Seguido à exploração da erva, de 1915 a 1928, o denominado Serviço de Proteção ao Índio (SPI) iniciou o processo de confinamento dos guarani-kaiowá, explicitando, sob a rubrica da "proteção", a articulação entre o Estado e proprietários para a exploração das terras indígenas no Mato Grosso. Passado pouco tempo da delimitação das reservas, a ditadura de Getúlio Vargas prosseguiu com a política de confinamento iniciada pelo SPI e em 1943, avançando com o que denominou de "Marcha para o Oeste", criou, no interior das terras dos índios, a Colônia Agrícola Nacional de Dourados (CAND).

 

Vargas escancarou o Mato Grosso para que posteriormente, a partir do governo de outra ditadura, instaurada no Brasil em 1964, proprietários utilizassem as terras da região para a produção de soja em larga escala.A política de extermínio dos índios adotada pela ditadura civil-militar ficou exposta pela construção do "Reformatório Krenak", localizado numa fazenda da Polícia Militar de Minas Gerais e onde estiveram presos aproximadamente uma centena de índios no final da década de 1960. Ao mesmo tempo em que a prisão para índios foi erguida, as últimas aldeias de guarani-kaiowá, espaços em que certos índios ainda resistiam fora das reservas, nos fundos de fazendas, próximos aos rios e matas da região, foram aniquiladas pela expansão das propriedades.

 

Durante a segunda metade dos anos 1970 e 1980, a criação do Pro-Alcool e dos consequentes subsídios às plantações de cana, fez com que a terra vermelha dos índios seguisse utilizada para o enriquecimento de proprietários e do Estado, muitas vezes com a arregimentação para o trabalho dos próprios guarani-kaiowá.

 

Contudo, após quase cem anos de confinamento, nos anos 1980, década conhecida pela "abertura política" e ocaso da ditadura civil-militar, bem como pela criação do estado do Mato Grosso do Sul, certos índios iniciaram o que denominaram de movimento de retomada das terras.

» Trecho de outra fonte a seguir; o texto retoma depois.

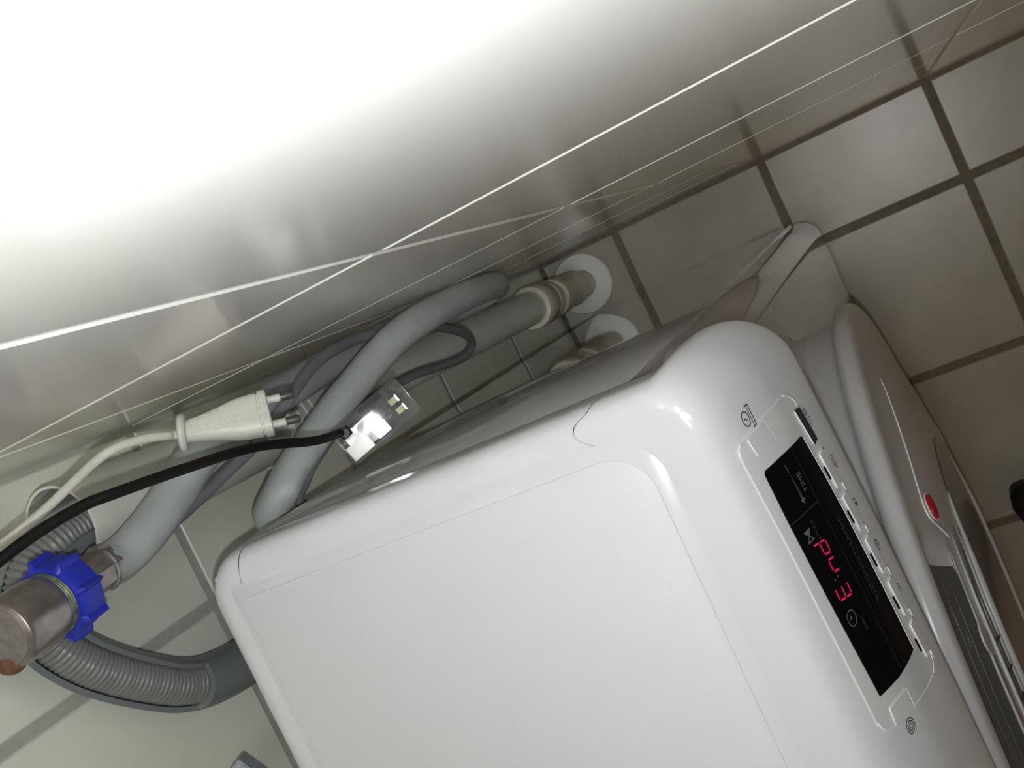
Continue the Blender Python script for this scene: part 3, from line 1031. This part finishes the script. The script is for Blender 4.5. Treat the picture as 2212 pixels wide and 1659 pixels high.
# smooth hook: an open channel around the wall side of the hose
hk = resample(spline(dpts[2:15], 10), .003)
bm = bmesh.new()
Fm = frames(hk)
rings_o = []
n = 18
for i, p in enumerate(hk):
    t = Fm[i][2]
    # open side looks up and to the room
    far = min(1.0, max(0.0, (-.050 - p.x) / .025))
    face = (p - Vector((-.095, -.030, .82))).normalized() * (1 - .7 * far) + Vector((0, -.35, .15)) + Vector((0, -.5, .35)) * far
    o_dir = (face - t * face.dot(t)).normalized()
    s_dir = t.cross(o_dir).normalized()
    ring_ = []
    for k in range(n + 1):
        a = math.radians(70) + math.radians(220) * k / n
        ring_.append((o_dir * math.cos(a) + s_dir * math.sin(a)))
    rings_o.append((p, ring_))
A = [[bm.verts.new(p + d * .0142) for d in rg] for p, rg in rings_o]
B = [[bm.verts.new(p + d * .0112) for d in rg] for p, rg in rings_o]
for i in range(len(A) - 1):
    for k in range(n):
        bm.faces.new((A[i][k], A[i][k + 1], A[i + 1][k + 1], A[i + 1][k]))
        bm.faces.new((B[i][k], B[i + 1][k], B[i + 1][k + 1], B[i][k + 1]))
    for k in (0, n):
        bm.faces.new((A[i][k], A[i + 1][k], B[i + 1][k], B[i][k]))
for i in (0, len(A) - 1):
    for k in range(n):
        bm.faces.new((A[i][k], A[i][k + 1], B[i][k + 1], B[i][k]))
obj('hook_channel', bm, 'drain', dh, auto=40)
bm = bmesh.new()
i0 = min(range(len(hk)), key=lambda i: (hk[i] - Vector((-.1455, -.0182, .841))).length)
tube(bm, hk[i0:], .0138, 24)
obj('hook_end_clip', bm, 'drain', dh, auto=40)

# ------------------------------------------------------------------ machine power cord (dark grey)
bm = bmesh.new()
cp = [(-.0640, -.0440, .872), (-.0600, -.0520, .850), (-.0553, -.0620, .8343), (-.0486, -.0730, .8149), (-.0394, -.0840, .7850), (-.0270, -.0950, .7610), (-.0165, -.0970, .7342), (-.0104, -.0980, .7082), (-.0080, -.0990, .6708), (-0.0112, -0.1060, 0.6321), (-0.0178, -0.1125, 0.5979), (-0.0252, -0.1100, 0.5588), (-0.0367, -0.0970, 0.5019), (-.0466, -.0860, .4747), (-.0527, -.0830, .4896), (-.0515, -.0800, .5257), (-.0478, -.0780, .5699), (-.0475, -.0765, .6059), (-.0495, -.0760, .6495), (-.0540, -.0750, .6866), (-.0605, -.0730, .7103), (-.0680, -.0685, .7272), (-.0760, -.0620, .7350), (-.0850, -.0560, .7404), (-.1000, -.0530, .715), (-.125, -.053, .67), (-.15, -.054, .64), (-.155, -.0575, .63)]
tube(bm, spline(cp, 10), .0037, 14)
pc = obj('power_cord', bm, 'cord_dark', wm)
pc['label'] = 'dark grey power cord looped beside the white pipe'

# ------------------------------------------------------------------ ivory plug with its white cable
F0 = Vector((-.0195, -.1060, .8640))      # strain flange
F1 = Vector((-.0284, -.1390, .8395))      # pin face
pd = (F1 - F0).normalized()
wide = RIGHT * .60 + UP * -.74 + BACK * .28
wide = (wide - pd * wide.dot(pd)).normalized()
thin = pd.cross(wide).normalized()
if thin.dot(BACK) < 0:
    thin = -thin
pl = thing('power_plug', 'ivory flat two-pin plug with white cable, lying loose on the grey hoses', 'plug', F0)
def sect(bm, c, a, b, e=2.6, n=28):
    ring_ = []
    for k in range(n):
        t = 2 * math.pi * k / n
        cs_, sn = math.cos(t), math.sin(t)
        ring_.append(bm.verts.new(c + wide * a * math.copysign(abs(cs_) ** (2 / e), cs_) + thin * b * math.copysign(abs(sn) ** (2 / e), sn)))
    return ring_
bm = bmesh.new()
Lp = (F1 - F0).length
secs = [(.0, .0052, .0045), (.08, .0056, .0048), (.2, .0062, .0052), (.34, .0074, .0056), (.46, .0085, .0060), (.58, .0099, .0063), (.70, .0107, .0065), (.84, .0110, .0066), (.875, .0110, .0066), (.88, .0104, .0060), (.895, .0104, .0060), (.90, .0116, .0070), (.985, .0116, .0070), (1.0, .0110, .0062)]
R = [sect(bm, F0 + pd * Lp * t, a, b, 2.2 + 1.6 * t) for t, a, b in secs]
for A, B in zip(R, R[1:]):
    for k in range(len(A)):
        bm.faces.new((A[k], A[(k + 1) % len(A)], B[(k + 1) % len(A)], B[k]))
bm.faces.new(R[0][::-1])
bm.faces.new(R[-1])
obj('plug_body', bm, 'plug', pl, auto=40)
bm = bmesh.new()
for i in range(15):       # knurled grip: small raised dots
    for j in range(9):
        t = .10 + .50 * i / 14 + (.018 if j % 2 else 0)
        wv = -.8 + 1.35 * j / 8
        q = min(range(len(secs) - 1), key=lambda k: abs(secs[k][0] - t) + (10 if secs[k][0] > t else 0))
        s0, s1 = secs[q], secs[q + 1]
        f = (t - s0[0]) / max(1e-6, s1[0] - s0[0])
        a, b = s0[1] + (s1[1] - s0[1]) * f, s0[2] + (s1[2] - s0[2]) * f
        if abs(wv) > .86:
            continue
        e = 2.2 + 1.6 * t
        dz = b * (1 - abs(wv) ** e) ** (1 / e)
        c = F0 + pd * Lp * t + wide * a * wv + thin * dz
        g = bmesh.ops.create_icosphere(bm, subdivisions=1, radius=.00042)
        for v in g['verts']:
            v.co += c
o = obj('grip_dots', bm, 'plug', pl)
o['kind'] = 'stuff'
bm = bmesh.new()
lathe(bm, [(0, -.0022), (.0080, -.0022), (.0092, -.0012), (.0094, .0002), (.0086, .0014), (.0050, .0018), (0, .0018)], F0, (pd + wide * .12).normalized(), 32)
obj('strain_flange', bm, 'plug', pl, auto=40)
for sgn in (-1, 1):
    b0 = F1 + wide * .0068 * sgn - pd * .001
    bm = bmesh.new()
    lathe(bm, [(0, 0), (.0020, 0), (.0020, .0072), (.0018, .0076), (0, .0076)], b0, pd, 16)
    pin = obj('pin', bm, 'plug', pl, auto=40)
    bm = bmesh.new()
    lathe(bm, [(0, .0074), (.0020, .0074), (.0021, .0080), (.0021, .0132), (.0014, .0148), (0, .0150)], b0, pd, 16)
    obj('pin_tip', bm, 'pin_tip', pin, auto=40)
bm = bmesh.new()
wc = [(-0.0380, -0.0500, 0.9777), (-0.0313, -0.0620, 0.9478), (-0.0249, -0.0740, 0.9279), (-0.0155, -0.0860, 0.9046), (-0.0131, -0.0930, 0.8946), (-0.0144, -0.0990, 0.8824), (-0.0175, -0.1030, 0.8719), F0 - pd * .006, F0 - pd * .001]
tube(bm, spline(wc, 12), .0022, 12)
obj('cable', bm, 'cord_white', pl)

# ------------------------------------------------------------------ clear plastic box of electronics, with a black cable
# corners found by standing the box on edge between the hoses and the side of the machine
BL = (RIGHT * .757 + UP * .652).normalized()          # long axis of the box, lying down the gap
BS = (RIGHT * -.652 + UP * .757).normalized()
BC = CAM + (Vector((-.0601, -.1180, .7214)) - CAM) * .979
BN = (flo.location * .5 + CAM * .5 - BC).normalized()
BL = (BL - BN * BL.dot(BN)).normalized()
BS = BN.cross(BL).normalized()
PXM = .000276
bx = thing('led_controller_box', 'clear plastic box with silver foil, white stickers and yellow chips, wedged beside the grey hoses', 'gadget', BC)
def bbox(bm, l0, l1, s0, s1, n0, n1, bev=0.0):
    g = bmesh.ops.create_cube(bm, size=1.0)
    vs = g['verts']
    for v in vs:
        v.co = Vector(((l0 + l1) / 2 + v.co.x * (l1 - l0), (s0 + s1) / 2 + v.co.y * (s1 - s0), (n0 + n1) / 2 + v.co.z * (n1 - n0)))
    if bev:
        r = bmesh.ops.bevel(bm, geom=list({e for v in vs for e in v.link_edges}), offset=bev, segments=2, affect='EDGES')
def tobox(bm, px=True):
    k = PXM if px else 1.0
    for v in bm.verts:
        v.co = BC + (BL * v.co.x + BS * v.co.y + BN * v.co.z) * k
bm = bmesh.new()
bbox(bm, -88, 96, -47, 47, -46, 7, 4)
tobox(bm)
obj('clear_shell', bm, 'clear', bx, auto=30)
bm = bmesh.new()
bbox(bm, -82, 62, -40, 41, -40, -37)
tobox(bm)
obj('circuit_board', bm, 'board', bx, smooth=False)
bm = bmesh.new()
n_ = 10
g_ = [[bm.verts.new((-82 + 106 * i / n_, -38 + 66 * j / n_, -4 + 2.2 * math.sin(i * .9) * math.cos(j * .6))) for j in range(n_ + 1)] for i in range(n_ + 1)]
for i in range(n_):
    for j in range(n_):
        bm.faces.new((g_[i][j], g_[i + 1][j], g_[i + 1][j + 1], g_[i][j + 1]))
bmesh.ops.solidify(bm, geom=bm.faces[:], thickness=1.5)
tobox(bm)
obj('foil_sheet', bm, 'foil', bx)
for (l, s_, dl, ds) in ((-57, -22, 27, 17), (3, -22, 17, 14)):
    bm = bmesh.new()
    bbox(bm, l - dl, l + dl, s_ - ds, s_ + ds, -1, 1, .6)
    tobox(bm)
    obj('sticker', bm, 'label_white', bx, smooth=False)
bm = bmesh.new()
for q in ((-12, 48, 30, 33, -4, 4), (-12, 48, 40, 43, -4, 4), (-12, -8, 30, 43, -4, 4), (44, 48, 30, 43, -4, 4), (-10, 46, 33, 40, -16, -12)):
    bbox(bm, *q)
tobox(bm)
obj('slot_frame', bm, 'chip_black', bx, smooth=False)
for (l, s_) in ((60, 8), (61, -17)):
    bm = bmesh.new()
    bbox(bm, l - 9, l + 9, s_ - 7, s_ + 7, -14, -8, 1)
    tobox(bm)
    obj('led_chip', bm, 'led_yellow', bx, auto=40)
    bm = bmesh.new()
    bbox(bm, l + 9.5, l + 13, s_ - 8, s_ + 8, -14, -6, .5)
    tobox(bm)
    obj('chip_terminal', bm, 'solder', bx, smooth=False)
bm = bmesh.new()
rnd = random.Random(3)
for (l0, s0, sd, nn) in ((46, 16, 9, 34), (80, 32, 7, 14), (36, -4, 9, 14), (70, -22, 7, 14)):
    for k in range(nn):
        g = bmesh.ops.create_icosphere(bm, subdivisions=1, radius=rnd.uniform(.8, 2.0))
        c = Vector((l0 + rnd.uniform(-sd, sd), s0 + rnd.uniform(-sd, sd), rnd.uniform(-10, -4)))
        for v in g['verts']:
            v.co += c
tobox(bm)
o = obj('solder_blobs', bm, 'solder', bx)
o['kind'] = 'stuff'
bm = bmesh.new()
bbox(bm, -74, -48, 12, 34, 4, 12, 1.5)
tobox(bm)
sock = obj('cable_socket', bm, 'chip_black', bx, auto=40)
CE = BC + (BL * -61 + BS * 23 + BN * 12) * PXM
bm = bmesh.new()
lathe(bm, [(0, -.001), (.0032, -.001), (.0032, .0014), (.0026, .0022), (.0026, .0034), (0, .0034)], CE, BN, 20)
obj('cable_grommet', bm, 'button_dark', bx, auto=40)
bm = bmesh.new()
kc = [CE - BN * .0005, CE + BN * .004 + RIGHT * -.003, (-0.0517, -0.1340, 0.8087), (-0.0404, -0.1370, 0.8598), (-0.0351, -0.1340, 0.9057), (-0.0318, -0.1260, 0.9398), (-0.0308, -0.1200, 0.9521), (-0.0325, -0.1120, 0.9684), (-0.0361, -0.1040, 0.9846), (-0.0434, -0.0900, 1.0094)]
tube(bm, spline(kc, 12), .00245, 12)
obj('cable', bm, 'cord_black', bx)

# ------------------------------------------------------------------ small things
# grey glittery plastic corner behind the machine at the lower edge of the picture
g0 = Vector((-.1890, -.0300, .8520))
bm = bmesh.new()
bmesh.ops.create_cube(bm, size=1.0)
bmesh.ops.bevel(bm, geom=bm.edges[:], offset=.03, segments=2, affect='EDGES')
X2 = (RIGHT * .80 + UP * -.60).normalized()
Y2 = (RIGHT * .60 + UP * .80).normalized()
Z2 = X2.cross(Y2)
for v in bm.verts:
    c = Vector(v.co)
    v.co = g0 + X2 * (c.x * .018 + .009) + Y2 * (c.y * .030 - .015) * 1.0 + Z2 * (c.z * .012 - .006)
tag(obj('plastic_bracket', bm, 'sparkle', auto=40), 'grey glittery plastic corner by the back wall behind the machine', 'bracket')

# black rounded toe at the right edge of the frame, on the floor
bm = bmesh.new()
so = Vector((-.5440, -.4860, 0))
rings = []
prof_s = [(-.13, .020, .010, .030), (-.10, .036, .010, .044), (-.05, .040, .010, .050), (.0, .038, .010, .048), (.04, .036, .010, .044), (.075, .030, .010, .036), (.095, .020, .010, .027), (.104, .008, .011, .020)]
sd = Vector((.62, .60, 0)).normalized()
sp_ = Vector((-sd.y, sd.x, 0))
for t, hw, zb, zt in prof_s:
    ring_ = []
    for k in range(20):
        a = 2 * math.pi * k / 20
        cz = (zb + zt) / 2
        ring_.append(bm.verts.new(so + sd * t + sp_ * hw * math.cos(a) + Vector((0, 0, cz + (zt - zb) / 2 * math.sin(a)))))
    rings.append(ring_)
for A, B in zip(rings, rings[1:]):
    for k in range(20):
        bm.faces.new((A[k], A[(k + 1) % 20], B[(k + 1) % 20], B[k]))
bm.faces.new(rings[0][::-1])
bm.faces.new(rings[-1])
shoe = thing('shoe', 'black rounded shoe toe on the floor tiles at the right edge of the frame', 'shoe', so)
obj('upper', bm, 'shoe', shoe)
bm = bmesh.new()
outl = []
for k in range(40):
    a = 2 * math.pi * k / 40
    outl.append(so + sd * (math.cos(a) * .118 - .012) + sp_ * math.sin(a) * (.041 - .006 * math.cos(a)))
A = [bm.verts.new(p + Vector((0, 0, .0005))) for p in outl]
B = [bm.verts.new(p + Vector((0, 0, .0140))) for p in outl]
for k in range(40):
    bm.faces.new((A[k], A[(k + 1) % 40], B[(k + 1) % 40], B[k]))
bm.faces.new(A[::-1])
bm.faces.new(B)
obj('sole', bm, 'shoe', shoe, auto=40)

# white sliver lying on the lid
bm = bmesh.new()
a, b = Vector((-.1718, -.2955, .8585)), Vector((-.1660, -.2990, .8583))
tube(bm, spline([a, a.lerp(b, .35), a.lerp(b, .7), b], 5), lambda i: .00075 if i < 2 else (.0005 if i < 6 else .00035), 8)
tag(obj('plastic_sliver', bm, 'sliver'), 'tiny white plastic sliver lying on the machine lid', 'sliver')
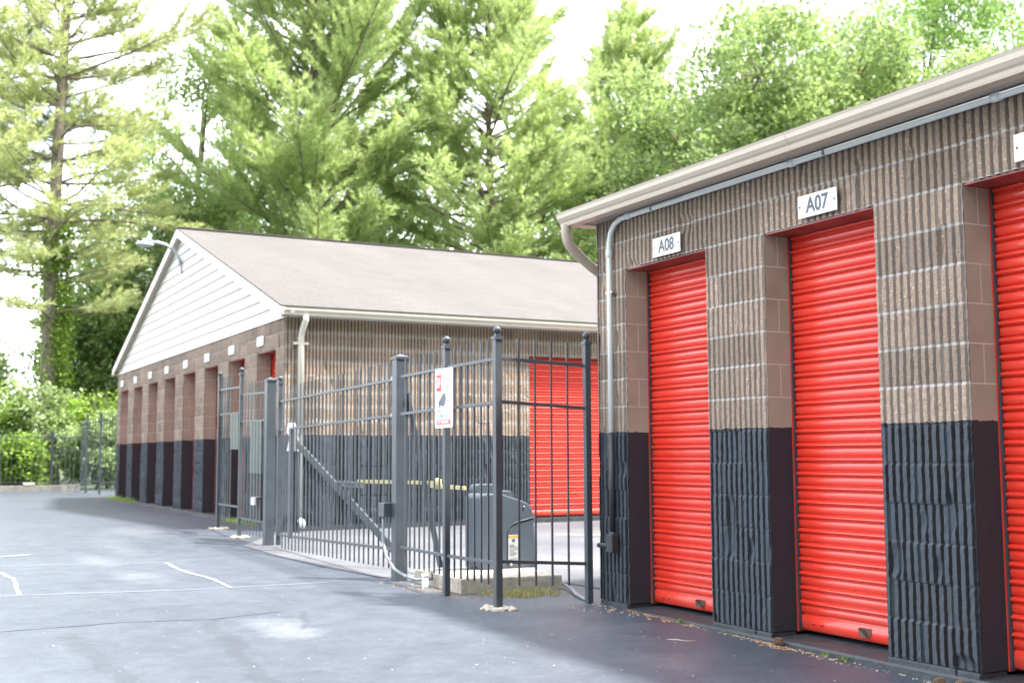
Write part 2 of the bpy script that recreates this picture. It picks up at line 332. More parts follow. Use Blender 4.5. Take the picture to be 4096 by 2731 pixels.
# ================================================================ GROUND
def ground_sheet(name, xs, ys, dz, mat, inside=None):
    X, Y = np.meshgrid(xs, ys); Zz = g(X, Y) + dz
    V = np.stack([X, Y, Zz], -1).reshape(-1, 3); nx = len(xs); Q = []
    for j in range(len(ys) - 1):
        for i in range(nx - 1): Q.append((j * nx + i, j * nx + i + 1, (j + 1) * nx + i + 1, (j + 1) * nx + i))
    o = bpy.data.objects.new(name, npmesh(name, V, Q, mat, True)); link(o); return tag(o, kind='structure')
ys = np.unique(np.concatenate([np.linspace(-20, 60, 41), [4, 5.4, 7.3]]))
ground_sheet('terrain', np.array([-600, -100, -30, 0, 30, 100, 600.]), np.unique(np.concatenate([[-600, -100], ys, [100, 600]])), -.06, M['grassland'])
ground_sheet('asphalt_lot', np.linspace(-25, 23, 25), ys[ys <= 36.01], 0, M['asphalt'])
def flat_poly(name, pts, dz, mat, kind='structure'):
    mb = MB()
    mb.add([(x, y, g(x, y) + dz) for x, y in pts], [tuple(range(len(pts)))]); o = mb.build(name, mat); return tag(o, kind=kind)
def strip(name, pts, wd, dz, mat, jag=0):
    vs = []; fs = []; P = []
    for i in range(len(pts) - 1):
        a = np.array(pts[i]); b = np.array(pts[i + 1]); n = max(2, int(np.linalg.norm(b - a) / .12))
        P += [a + (b - a) * k / n for k in range(n)]
    P.append(np.array(pts[-1]))
    for i, p in enumerate(P):
        t = P[min(i + 1, len(P) - 1)] - P[max(i - 1, 0)]; t = t / np.linalg.norm(t); nrm = np.array([-t[1], t[0]])
        p = p + nrm * rng.normal() * jag; ww = wd * (1 + rng.uniform(-.3, .3))
        for sgn in (-1, 1): q = p + nrm * sgn * ww / 2; vs.append((q[0], q[1], g(q[0], q[1]) + dz))
    for i in range(len(P) - 1): fs.append((2 * i, 2 * i + 1, 2 * i + 3, 2 * i + 2))
    return tag(MB().add(vs, fs).build(name, mat), kind='structure')
# lighter old asphalt of the yard behind the gate
yp = [(3.80, 13.9), (3.76, 12.4), (3.80, 11.0), (3.92, 9.9), (4.05, 9.45), (5.1, 9.4), (5.15, 8.2), (5.3, 7.6), (24, 7.6), (24, 15.25), (4.9, 15.25), (4.5, 15.0), (4.05, 14.3)]
mb = MB()
xs_ = np.linspace(3.7, 24, 60)
def yclip():
    import bmesh
    bm = bmesh.new(); vs = [bm.verts.new((x, y, 0)) for x, y in yp]; f = bm.faces.new(vs)
    bmesh.ops.triangulate(bm, faces=[f])
    for yy in (8, 9, 10, 11, 12, 13, 14, 15):
        bmesh.ops.bisect_plane(bm, geom=bm.verts[:] + bm.edges[:] + bm.faces[:], plane_co=(0, yy, 0), plane_no=(0, 1, 0))
    for v in bm.verts: v.co.z = g(v.co.x, v.co.y) + .006
    bmesh.ops.recalc_face_normals(bm, faces=bm.faces)
    me = bpy.data.meshes.new('yard_pavement'); bm.to_mesh(me); bm.free(); me.materials.append(M['yard'])
    o = bpy.data.objects.new('yard_pavement', me); link(o); tag(o, kind='structure')
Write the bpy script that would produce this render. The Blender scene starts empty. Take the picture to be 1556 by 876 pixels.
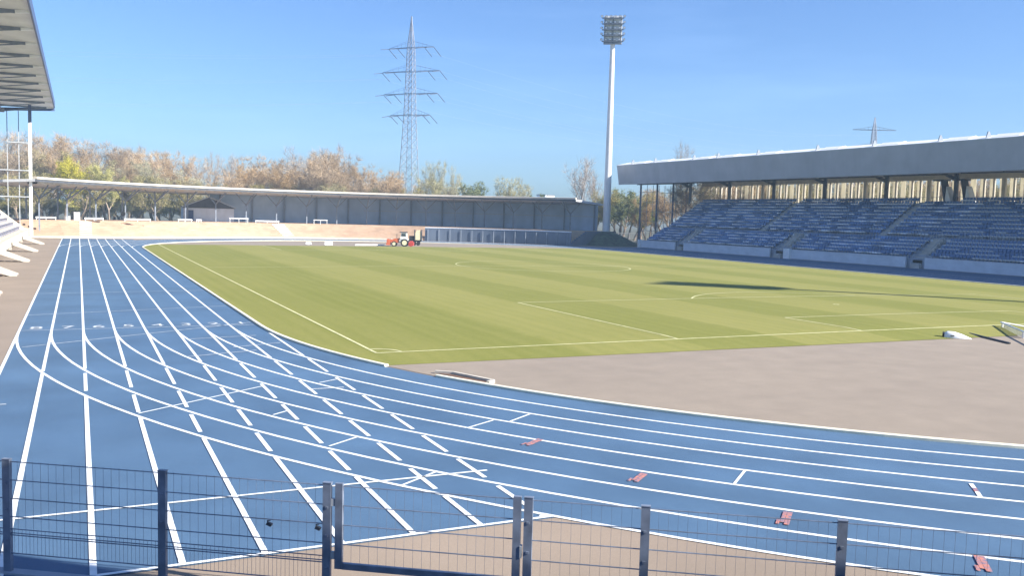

A partir desse instante, cresceram exponencialmente as mortes de lideranças e estupros de mulheres guarani-kaiowá.

 

Nas décadas seguintes, isto é, as da consolidação democrática brasileira, as mortes não cessaram, pelo contrário. Nos últimos oito anos, mais de duzentos índios foram mortos no Mato Grosso do Sul. O confinamento dos guarani-kaiowá pelo Estado permanece ainda hoje em plena democracia devido a sobrevivência das oito reservas criadas pelo SPI há um século, as prisões, a vida entre as cercas de arame farpado das fazendas, as migalhas de cestas básicas e outros serviços prestados pelo governo.

 

Permanece o confinamento até mesmo quando certos índios abandonam as reservas, espaços onde a prática do oguata é impossível, para viverem na beira das estradas ou aceitando os limites das periferias de cidades como Dourados.

 

O confinamento permanece, sobretudo, onde ele é mais violento e abominável, isto é, na submissão dos índios ao investimento do Estado em introduzir órgãos de poder, como a nomeação de "capitães" às lideranças indígenas e a formação da chamada "polícia indígena" no interior das reservas.

 

Os guarani-kaiowá são marcados pelo oguata, deslocamento. É pelo caminhar que as relações entre grupos familiares se estabelecem, e é assim, também, que se pode garantir o cultivo de suas roças. O extermínio sistemático de povos indígenas garantiu não só o espaço necessário para a produção agrícola, sustentáculo da economia brasileira em âmbito internacional, como também a força de trabalho para seu empreendimento.

 

Diante do insuportável deslocamento, que não respeita fronteiras e o poder de chefes de Estado, a criação de áreas indígenas possibilitou a apropriação privada de terras. Neste processo, desconsiderou-se arbitrariamente a relação entre os grupos indígenas e o espaço habitado. Em nome do desenvolvimento capitalista, sustentável ou não, limita-se o movimento destes povos a uma reserva demarcada.

 

Se a partir de meados dos anos 1970 e 1980, com o aumento da população indígena no interior das reservas e intensificação das violências nesses espaços, o confinamento dos índios no Mato Grosso do Sul passou a ser questionado, hoje, um século depois das reservas demarcadas pelo SPI, a sobrevivência dos guarani-kaiowá permanece enredada nos debates acerca da demarcação e homologação de Terras Indígenas.

 

Limitam-se os índios à possibilidade de se viver trancafiado nas fronteiras de um território, encurralado em meio à Constituição e os infindáveis recursos que arrastam o processo de demarcação, tudo para que a circulação do capital seja preservada.

 

Desde a segunda metade do século XIX, o confinamento e as violências do Estado sobre os índios guarani-kaiowá arruinaram milhares de existências. Todavia, mesmo diante da força do Estado ainda ecoam as palavras da afirmação do velho índio sentado sob o tronco de uma árvore. Essa terra não é dos brancos. É nossa e de nossos antepassados. Para os guarani-kaiowá, palavras são como a extensão do próprio corpo, das histórias dos antepassados, do próprio chão vermelho em que pisam. Enquanto afirmações como essa vibrarem no ar, a possibilidade, mesmo que rara, de praticar o oguata, segue existindo. As palavras do velho índio indicam que certos guarani-kaiowá seguem em movimento, liberando-se das reservas, retomando certas terras, espalhando-se pelos campos, derrubando as cercas.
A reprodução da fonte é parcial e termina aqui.